What worries me the most in all this are the mounting systemic risks toward carry trades and the asset bubbles they spawn. To the extent that such trading strategies create artificial demand for assets, a seemingly unending string of bubbles is a distinct possibility. That's precisely what's occurred in recent years -- from equities in the late 1990s, to sovereign bonds, a host of spread products, and now possibly to a global housing bubble (see my 15 July dispatch, "Global Property Bubble?" and the accompanying round-up of worldwide housing market conditions conducted by our global economics team). This profusion of carry trades would not have occurred were it not for the Fed's extraordinary degree of monetary accommodation and the steep yield curve it fostered.

It doesn't have to be this way. Both the Bank of England and the Reserve Bank of Australia have adjusted their policies to take property bubbles into explicit consideration. Moreover, Ottmar Issing of the ECB has publicly stressed the need for central banks to do a much better job in grappling with the linkage between monetary policy and asset markets (see his February 18, 2004, editorial feature in the Wall Street Journal, "Money and Credit"). The Fed, by contrast, remains in denial on this key issue -- refusing to concede that monetary policy must take asset inflation into account.

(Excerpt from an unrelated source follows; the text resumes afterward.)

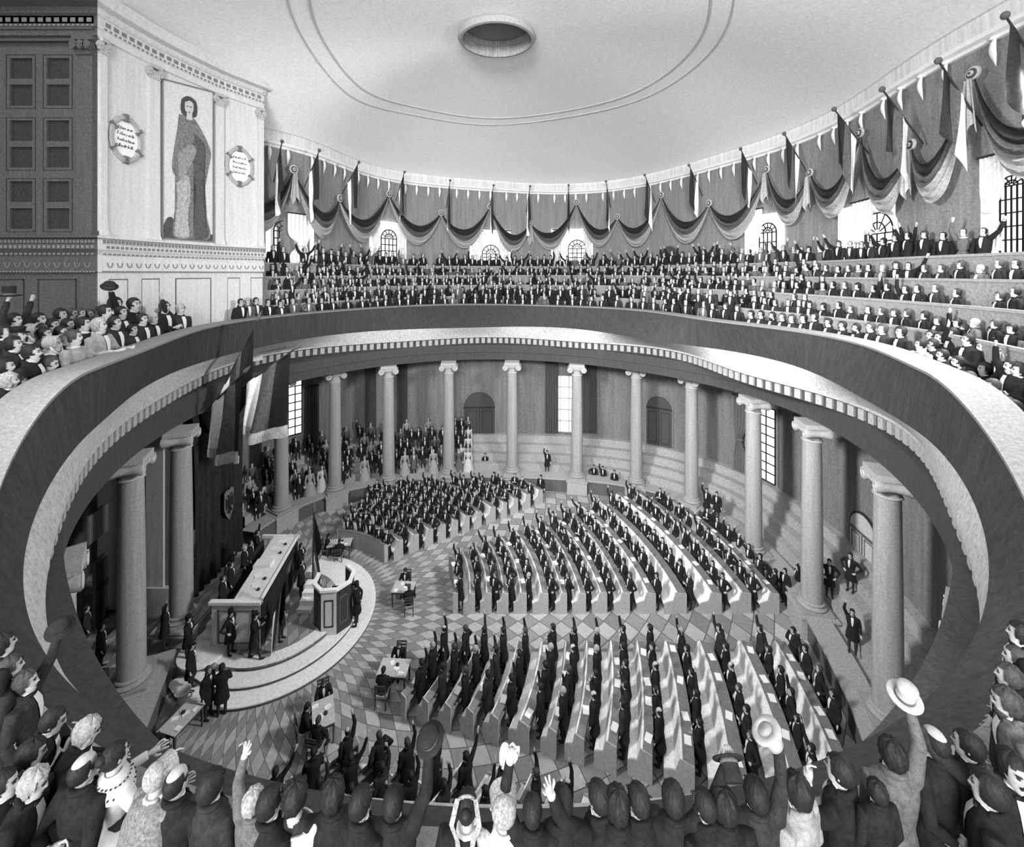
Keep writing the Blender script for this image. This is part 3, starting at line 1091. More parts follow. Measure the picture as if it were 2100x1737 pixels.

Unfortunately, the role of the US central bank goes beyond benign neglect. Over the past several years, the Fed actually has been quite aggressive in arguing why excesses are not bad. That was the case when it repeatedly justified the equity bubble on the basis of the so-called productivity renaissance of the New Economy. It has also been the case when the Fed has argued that America is not suffering from a debt problem, nor a twin deficit financing constraint. By serving as a cheerleader when financial markets are going to excess, the Fed is losing its credibility as an objective observer. It is no longer the tough guy that relishes the role of "taking away the punchbowl just when the party gets going" -- to paraphrase the legendary mantra of former Fed Chairman William McChesney Martin. By condoning excesses, the Fed, in effect, has become a stakeholder in the carry trades it spawns. Investors, speculators, income-short consumers, and financial intermediaries couldn't ask for more. It's the ultimate moral hazard play that that has turned the world into one gigantic hedge fund.